** begin **

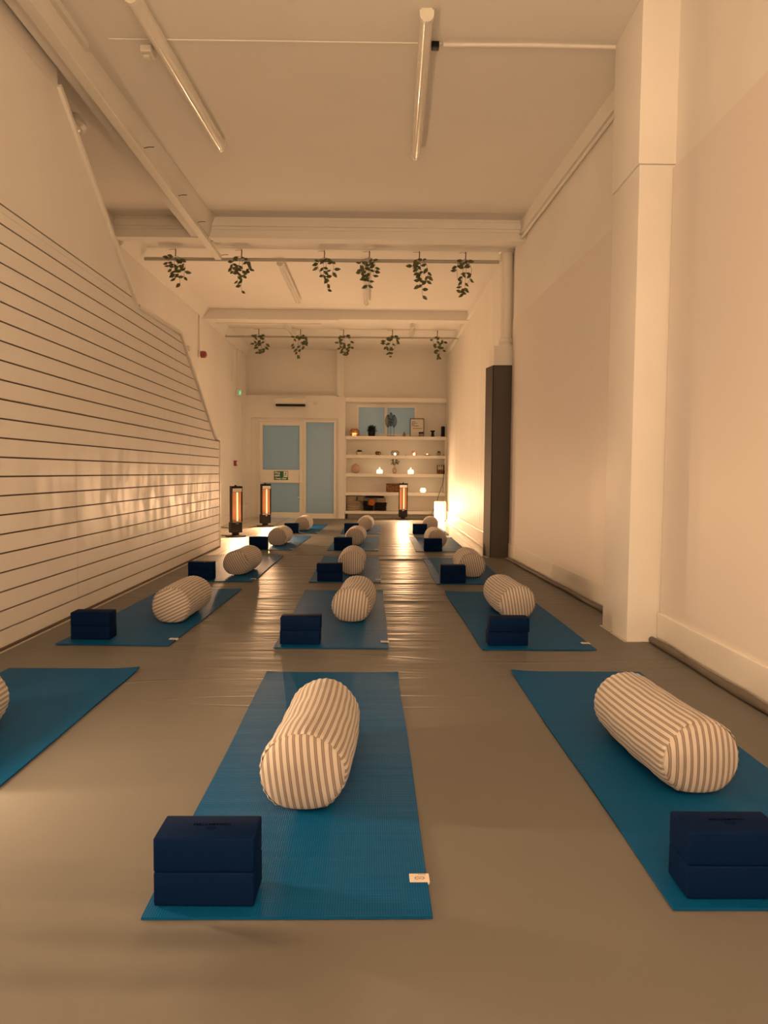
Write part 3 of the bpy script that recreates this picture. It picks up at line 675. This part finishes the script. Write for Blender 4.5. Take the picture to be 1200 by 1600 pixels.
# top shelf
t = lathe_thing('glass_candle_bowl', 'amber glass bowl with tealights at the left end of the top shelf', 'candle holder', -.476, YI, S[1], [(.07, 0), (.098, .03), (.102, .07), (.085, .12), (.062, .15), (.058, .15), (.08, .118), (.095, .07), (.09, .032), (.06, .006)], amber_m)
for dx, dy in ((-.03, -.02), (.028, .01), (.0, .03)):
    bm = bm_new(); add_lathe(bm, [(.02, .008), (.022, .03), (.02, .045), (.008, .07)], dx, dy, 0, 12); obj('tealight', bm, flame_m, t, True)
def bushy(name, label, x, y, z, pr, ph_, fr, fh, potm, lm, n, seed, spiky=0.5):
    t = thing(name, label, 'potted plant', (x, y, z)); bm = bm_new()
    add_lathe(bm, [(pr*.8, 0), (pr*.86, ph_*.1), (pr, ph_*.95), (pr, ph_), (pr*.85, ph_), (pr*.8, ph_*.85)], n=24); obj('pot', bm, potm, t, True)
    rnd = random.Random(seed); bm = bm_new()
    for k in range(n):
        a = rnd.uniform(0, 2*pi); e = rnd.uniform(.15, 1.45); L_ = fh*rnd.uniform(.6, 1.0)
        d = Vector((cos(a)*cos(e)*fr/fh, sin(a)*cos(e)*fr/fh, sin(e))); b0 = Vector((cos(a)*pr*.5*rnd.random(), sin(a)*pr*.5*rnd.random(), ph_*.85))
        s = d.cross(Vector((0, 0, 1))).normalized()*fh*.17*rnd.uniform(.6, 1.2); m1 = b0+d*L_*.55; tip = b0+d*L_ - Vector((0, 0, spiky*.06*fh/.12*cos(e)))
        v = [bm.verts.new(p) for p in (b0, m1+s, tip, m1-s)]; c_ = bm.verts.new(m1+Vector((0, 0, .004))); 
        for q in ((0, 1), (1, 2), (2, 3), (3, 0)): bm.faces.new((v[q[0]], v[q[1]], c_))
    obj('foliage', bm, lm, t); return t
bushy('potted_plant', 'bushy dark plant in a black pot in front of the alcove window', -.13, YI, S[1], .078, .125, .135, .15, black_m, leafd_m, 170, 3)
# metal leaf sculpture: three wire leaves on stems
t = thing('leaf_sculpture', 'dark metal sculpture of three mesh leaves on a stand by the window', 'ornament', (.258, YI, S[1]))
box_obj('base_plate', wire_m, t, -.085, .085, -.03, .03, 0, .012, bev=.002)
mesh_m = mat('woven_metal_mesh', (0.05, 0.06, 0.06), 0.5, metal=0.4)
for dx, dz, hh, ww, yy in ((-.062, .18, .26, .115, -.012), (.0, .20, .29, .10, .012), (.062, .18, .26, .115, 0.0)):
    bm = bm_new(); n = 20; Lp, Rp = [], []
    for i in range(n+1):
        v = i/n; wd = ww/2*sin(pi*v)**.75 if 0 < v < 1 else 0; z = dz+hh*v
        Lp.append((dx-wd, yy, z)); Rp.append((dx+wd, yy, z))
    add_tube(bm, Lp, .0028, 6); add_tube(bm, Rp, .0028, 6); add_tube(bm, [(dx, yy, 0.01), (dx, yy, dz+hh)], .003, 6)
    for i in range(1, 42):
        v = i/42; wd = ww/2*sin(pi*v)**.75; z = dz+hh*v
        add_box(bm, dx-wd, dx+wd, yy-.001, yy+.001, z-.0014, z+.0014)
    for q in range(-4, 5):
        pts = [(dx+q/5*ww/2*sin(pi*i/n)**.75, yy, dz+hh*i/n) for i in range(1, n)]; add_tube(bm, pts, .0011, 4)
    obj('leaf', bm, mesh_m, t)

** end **

Instructions to follow:
Reproduce every line of the material precisely, omitting its pictures.

Result of the exercise:
Write part 3 of the bpy script that recreates this picture. It picks up at line 675. This part finishes the script. Write for Blender 4.5. Take the picture to be 1200 by 1600 pixels.
# top shelf
t = lathe_thing('glass_candle_bowl', 'amber glass bowl with tealights at the left end of the top shelf', 'candle holder', -.476, YI, S[1], [(.07, 0), (.098, .03), (.102, .07), (.085, .12), (.062, .15), (.058, .15), (.08, .118), (.095, .07), (.09, .032), (.06, .006)], amber_m)
for dx, dy in ((-.03, -.02), (.028, .01), (.0, .03)):
    bm = bm_new(); add_lathe(bm, [(.02, .008), (.022, .03), (.02, .045), (.008, .07)], dx, dy, 0, 12); obj('tealight', bm, flame_m, t, True)
def bushy(name, label, x, y, z, pr, ph_, fr, fh, potm, lm, n, seed, spiky=0.5):
    t = thing(name, label, 'potted plant', (x, y, z)); bm = bm_new()
    add_lathe(bm, [(pr*.8, 0), (pr*.86, ph_*.1), (pr, ph_*.95), (pr, ph_), (pr*.85, ph_), (pr*.8, ph_*.85)], n=24); obj('pot', bm, potm, t, True)
    rnd = random.Random(seed); bm = bm_new()
    for k in range(n):
        a = rnd.uniform(0, 2*pi); e = rnd.uniform(.15, 1.45); L_ = fh*rnd.uniform(.6, 1.0)
        d = Vector((cos(a)*cos(e)*fr/fh, sin(a)*cos(e)*fr/fh, sin(e))); b0 = Vector((cos(a)*pr*.5*rnd.random(), sin(a)*pr*.5*rnd.random(), ph_*.85))
        s = d.cross(Vector((0, 0, 1))).normalized()*fh*.17*rnd.uniform(.6, 1.2); m1 = b0+d*L_*.55; tip = b0+d*L_ - Vector((0, 0, spiky*.06*fh/.12*cos(e)))
        v = [bm.verts.new(p) for p in (b0, m1+s, tip, m1-s)]; c_ = bm.verts.new(m1+Vector((0, 0, .004))); 
        for q in ((0, 1), (1, 2), (2, 3), (3, 0)): bm.faces.new((v[q[0]], v[q[1]], c_))
    obj('foliage', bm, lm, t); return t
bushy('potted_plant', 'bushy dark plant in a black pot in front of the alcove window', -.13, YI, S[1], .078, .125, .135, .15, black_m, leafd_m, 170, 3)
# metal leaf sculpture: three wire leaves on stems
t = thing('leaf_sculpture', 'dark metal sculpture of three mesh leaves on a stand by the window', 'ornament', (.258, YI, S[1]))
box_obj('base_plate', wire_m, t, -.085, .085, -.03, .03, 0, .012, bev=.002)
mesh_m = mat('woven_metal_mesh', (0.05, 0.06, 0.06), 0.5, metal=0.4)
for dx, dz, hh, ww, yy in ((-.062, .18, .26, .115, -.012), (.0, .20, .29, .10, .012), (.062, .18, .26, .115, 0.0)):
    bm = bm_new(); n = 20; Lp, Rp = [], []
    for i in range(n+1):
        v = i/n; wd = ww/2*sin(pi*v)**.75 if 0 < v < 1 else 0; z = dz+hh*v
        Lp.append((dx-wd, yy, z)); Rp.append((dx+wd, yy, z))
    add_tube(bm, Lp, .0028, 6); add_tube(bm, Rp, .0028, 6); add_tube(bm, [(dx, yy, 0.01), (dx, yy, dz+hh)], .003, 6)
    for i in range(1, 42):
        v = i/42; wd = ww/2*sin(pi*v)**.75; z = dz+hh*v
        add_box(bm, dx-wd, dx+wd, yy-.001, yy+.001, z-.0014, z+.0014)
    for q in range(-4, 5):
        pts = [(dx+q/5*ww/2*sin(pi*i/n)**.75, yy, dz+hh*i/n) for i in range(1, n)]; add_tube(bm, pts, .0011, 4)
    obj('leaf', bm, mesh_m, t)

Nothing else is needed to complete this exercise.